Kirkus Reviews QR Code
DEATH AT DEARLEY MANOR by Betty Rowlands

DEATH AT DEARLEY MANOR

by Betty Rowlands

Pub Date: Dec. 1st, 1998
ISBN: 0-7278-5381-3
Publisher: Severn House

Is Rowlands aiming for a harder edge than in her four novels about ladylike mystery writer Melissa Craig (Exhaustive Enquiries, 1994, etc.)? Her detective this time is a professional who’s intimately involved with a particularly gruesome murder. Scene of Crime Officer Sukey Reynolds, who works with the Cotswolds CID, is summoned to a break-in at the home of seigneurial Myrna Maxford, only to find the mistress of the house stabbed and slashed to death. Hours before, Myrna had announced to her disappointed lieutenants that she’d decided to refuse a lucrative takeover for the domestic fittings business she’d inherited, and warned longtime Dearley estate tenant Emily (“Pussy”) Willow that she’d decided to raise capital for the company instead by selling the land out from under Pussy’s cottage. As if her imperious behavior weren’t enough to make Myrna murderable, she’d evidently been blackmailing every one of her business associates and also toying with an aspiring lesbian lover under the nose of her consort, Paul Reynolds, who just happens to be Sukey’s ex.

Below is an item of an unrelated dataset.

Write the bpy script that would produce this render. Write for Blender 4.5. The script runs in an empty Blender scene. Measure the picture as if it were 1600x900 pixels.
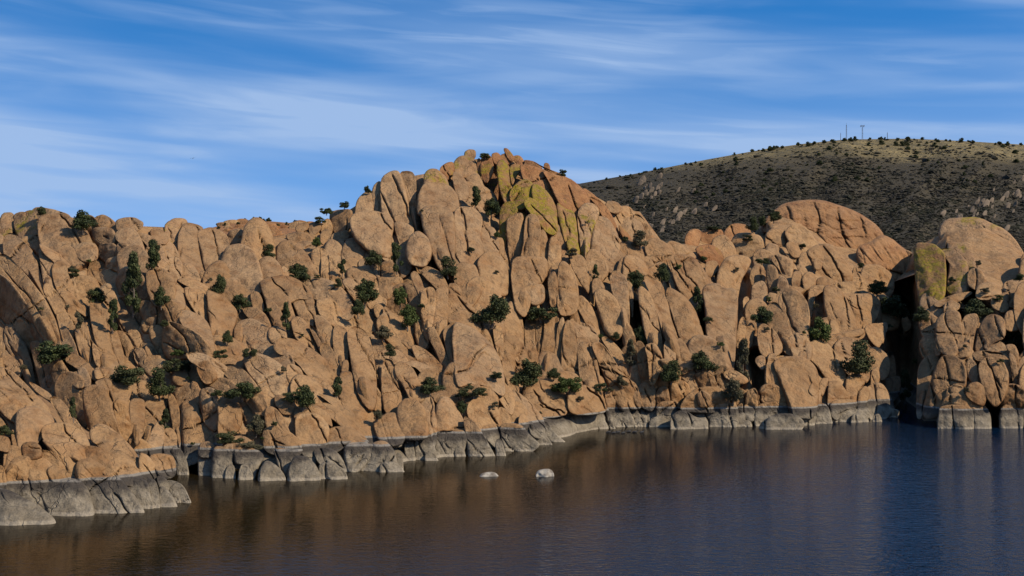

Unlike Minette Walters or Reginald Hill, who could’ve generated memorable heat beneath the placid surface, Rowlands, as her comfy title suggests, is content to stir the pot absently, parceling out one guilty secret per character, like a party hostess dispensing favors, as she works up to unmasking a thoroughly unconvincing killer. CID trappings aside, it’s the old English village formula, with a cast by turns unmemorable and incredible.